● Exercise task:
Please output exactly the lines of the material from the first through the line containing "col = scene.collection", and nothing more.

#### Dataset extract ####

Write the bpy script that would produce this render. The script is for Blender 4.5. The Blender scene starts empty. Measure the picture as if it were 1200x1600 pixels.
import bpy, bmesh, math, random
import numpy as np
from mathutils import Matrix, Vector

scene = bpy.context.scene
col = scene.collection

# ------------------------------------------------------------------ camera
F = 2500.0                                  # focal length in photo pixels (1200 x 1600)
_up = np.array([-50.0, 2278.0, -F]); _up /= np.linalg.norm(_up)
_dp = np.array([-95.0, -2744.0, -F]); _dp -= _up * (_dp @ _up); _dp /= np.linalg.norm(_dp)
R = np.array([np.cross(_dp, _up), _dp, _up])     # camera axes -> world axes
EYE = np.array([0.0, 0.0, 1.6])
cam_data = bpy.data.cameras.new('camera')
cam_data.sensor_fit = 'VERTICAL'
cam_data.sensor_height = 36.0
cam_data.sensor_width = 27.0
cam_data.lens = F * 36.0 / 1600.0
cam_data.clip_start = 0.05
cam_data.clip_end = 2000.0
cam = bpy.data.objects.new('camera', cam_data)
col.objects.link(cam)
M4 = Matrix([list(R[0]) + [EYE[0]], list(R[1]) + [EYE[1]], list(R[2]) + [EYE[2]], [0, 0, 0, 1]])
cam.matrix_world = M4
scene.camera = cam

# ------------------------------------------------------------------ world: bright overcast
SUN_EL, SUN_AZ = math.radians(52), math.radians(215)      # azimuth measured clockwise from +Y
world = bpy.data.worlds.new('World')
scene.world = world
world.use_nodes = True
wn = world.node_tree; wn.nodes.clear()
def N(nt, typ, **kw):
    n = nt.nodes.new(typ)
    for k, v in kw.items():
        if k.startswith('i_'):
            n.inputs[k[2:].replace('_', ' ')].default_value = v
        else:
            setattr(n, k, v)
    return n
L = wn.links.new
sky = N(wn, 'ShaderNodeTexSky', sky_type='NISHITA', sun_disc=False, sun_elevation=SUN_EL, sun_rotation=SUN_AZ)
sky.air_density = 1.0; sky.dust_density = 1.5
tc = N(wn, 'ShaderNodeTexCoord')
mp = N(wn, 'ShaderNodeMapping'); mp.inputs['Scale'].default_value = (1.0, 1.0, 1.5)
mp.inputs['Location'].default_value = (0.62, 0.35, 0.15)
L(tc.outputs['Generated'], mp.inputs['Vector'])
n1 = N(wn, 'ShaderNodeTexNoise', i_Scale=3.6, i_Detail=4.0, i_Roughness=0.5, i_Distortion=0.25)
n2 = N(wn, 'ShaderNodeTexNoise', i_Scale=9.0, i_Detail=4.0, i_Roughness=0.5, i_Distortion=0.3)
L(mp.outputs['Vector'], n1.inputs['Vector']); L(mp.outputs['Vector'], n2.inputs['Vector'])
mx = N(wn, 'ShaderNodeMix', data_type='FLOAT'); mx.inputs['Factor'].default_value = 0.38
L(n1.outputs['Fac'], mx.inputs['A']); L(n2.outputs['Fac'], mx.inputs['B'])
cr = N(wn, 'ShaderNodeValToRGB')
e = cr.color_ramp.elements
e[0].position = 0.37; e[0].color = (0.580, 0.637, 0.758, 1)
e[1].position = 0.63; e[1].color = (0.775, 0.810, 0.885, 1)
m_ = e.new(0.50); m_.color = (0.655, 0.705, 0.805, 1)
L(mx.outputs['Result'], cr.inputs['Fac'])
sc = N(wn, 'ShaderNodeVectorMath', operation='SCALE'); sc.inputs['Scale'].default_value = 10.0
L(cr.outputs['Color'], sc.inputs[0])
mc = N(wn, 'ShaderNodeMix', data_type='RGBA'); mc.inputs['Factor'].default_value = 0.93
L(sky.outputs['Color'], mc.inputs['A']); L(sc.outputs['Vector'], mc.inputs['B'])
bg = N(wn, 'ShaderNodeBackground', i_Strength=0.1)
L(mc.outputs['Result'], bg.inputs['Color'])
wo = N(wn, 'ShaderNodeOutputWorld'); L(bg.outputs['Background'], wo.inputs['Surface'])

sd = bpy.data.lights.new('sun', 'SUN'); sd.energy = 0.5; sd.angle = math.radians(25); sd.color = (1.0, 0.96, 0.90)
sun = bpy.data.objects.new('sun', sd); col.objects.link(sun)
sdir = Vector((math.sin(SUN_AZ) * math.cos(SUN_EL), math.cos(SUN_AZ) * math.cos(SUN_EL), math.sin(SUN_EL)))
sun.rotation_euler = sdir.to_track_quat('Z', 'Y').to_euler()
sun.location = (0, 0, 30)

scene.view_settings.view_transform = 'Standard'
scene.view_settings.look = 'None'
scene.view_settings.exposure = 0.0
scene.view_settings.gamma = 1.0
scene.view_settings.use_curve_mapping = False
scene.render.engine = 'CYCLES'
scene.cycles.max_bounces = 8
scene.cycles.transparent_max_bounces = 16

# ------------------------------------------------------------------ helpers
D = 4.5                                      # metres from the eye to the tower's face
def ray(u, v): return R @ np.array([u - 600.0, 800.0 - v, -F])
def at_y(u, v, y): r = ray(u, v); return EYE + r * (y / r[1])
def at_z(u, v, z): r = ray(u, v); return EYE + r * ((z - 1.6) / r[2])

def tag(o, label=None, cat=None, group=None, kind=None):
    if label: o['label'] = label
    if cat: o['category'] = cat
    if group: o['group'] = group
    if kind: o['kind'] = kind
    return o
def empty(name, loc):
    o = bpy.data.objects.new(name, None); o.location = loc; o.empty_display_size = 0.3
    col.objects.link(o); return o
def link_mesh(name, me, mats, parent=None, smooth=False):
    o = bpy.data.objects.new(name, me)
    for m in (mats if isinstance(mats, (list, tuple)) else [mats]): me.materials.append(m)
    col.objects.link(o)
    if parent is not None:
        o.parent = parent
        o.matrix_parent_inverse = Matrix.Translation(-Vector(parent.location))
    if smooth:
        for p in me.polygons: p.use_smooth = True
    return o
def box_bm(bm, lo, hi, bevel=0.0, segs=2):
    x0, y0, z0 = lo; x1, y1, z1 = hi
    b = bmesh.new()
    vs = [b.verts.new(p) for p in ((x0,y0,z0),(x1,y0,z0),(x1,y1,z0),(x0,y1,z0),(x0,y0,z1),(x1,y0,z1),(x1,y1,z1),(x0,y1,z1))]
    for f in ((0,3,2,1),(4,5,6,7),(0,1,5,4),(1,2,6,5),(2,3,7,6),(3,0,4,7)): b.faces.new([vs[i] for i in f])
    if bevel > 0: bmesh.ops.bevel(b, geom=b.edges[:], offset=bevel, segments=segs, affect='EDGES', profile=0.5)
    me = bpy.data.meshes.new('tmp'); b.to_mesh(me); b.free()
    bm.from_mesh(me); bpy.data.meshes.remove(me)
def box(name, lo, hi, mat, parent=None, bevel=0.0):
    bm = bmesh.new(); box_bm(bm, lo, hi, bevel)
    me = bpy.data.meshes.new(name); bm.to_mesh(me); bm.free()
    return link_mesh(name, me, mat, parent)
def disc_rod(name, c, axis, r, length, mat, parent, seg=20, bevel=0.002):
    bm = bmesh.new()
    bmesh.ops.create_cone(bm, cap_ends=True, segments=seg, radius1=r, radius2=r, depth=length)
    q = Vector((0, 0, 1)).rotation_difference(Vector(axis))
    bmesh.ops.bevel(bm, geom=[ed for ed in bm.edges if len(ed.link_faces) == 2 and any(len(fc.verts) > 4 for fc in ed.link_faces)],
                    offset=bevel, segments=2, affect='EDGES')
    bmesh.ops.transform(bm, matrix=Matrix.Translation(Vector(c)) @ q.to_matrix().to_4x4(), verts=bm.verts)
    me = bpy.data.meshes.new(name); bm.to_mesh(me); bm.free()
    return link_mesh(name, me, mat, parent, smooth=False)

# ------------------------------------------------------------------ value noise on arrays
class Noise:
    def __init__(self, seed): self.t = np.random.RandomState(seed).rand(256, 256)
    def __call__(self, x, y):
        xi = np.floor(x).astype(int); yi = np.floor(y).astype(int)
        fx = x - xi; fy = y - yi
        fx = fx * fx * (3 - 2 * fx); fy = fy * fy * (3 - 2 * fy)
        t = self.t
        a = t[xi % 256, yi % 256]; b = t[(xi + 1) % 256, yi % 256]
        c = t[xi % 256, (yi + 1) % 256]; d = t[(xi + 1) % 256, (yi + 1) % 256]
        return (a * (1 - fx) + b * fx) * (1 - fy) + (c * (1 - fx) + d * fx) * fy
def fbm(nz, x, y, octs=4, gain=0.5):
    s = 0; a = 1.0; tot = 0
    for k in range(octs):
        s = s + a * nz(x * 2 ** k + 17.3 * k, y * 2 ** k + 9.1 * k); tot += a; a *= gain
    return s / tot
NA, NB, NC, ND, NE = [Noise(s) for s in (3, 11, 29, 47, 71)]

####

● Expected answer:
Write the bpy script that would produce this render. The script is for Blender 4.5. The Blender scene starts empty. Measure the picture as if it were 1200x1600 pixels.
import bpy, bmesh, math, random
import numpy as np
from mathutils import Matrix, Vector

scene = bpy.context.scene
col = scene.collection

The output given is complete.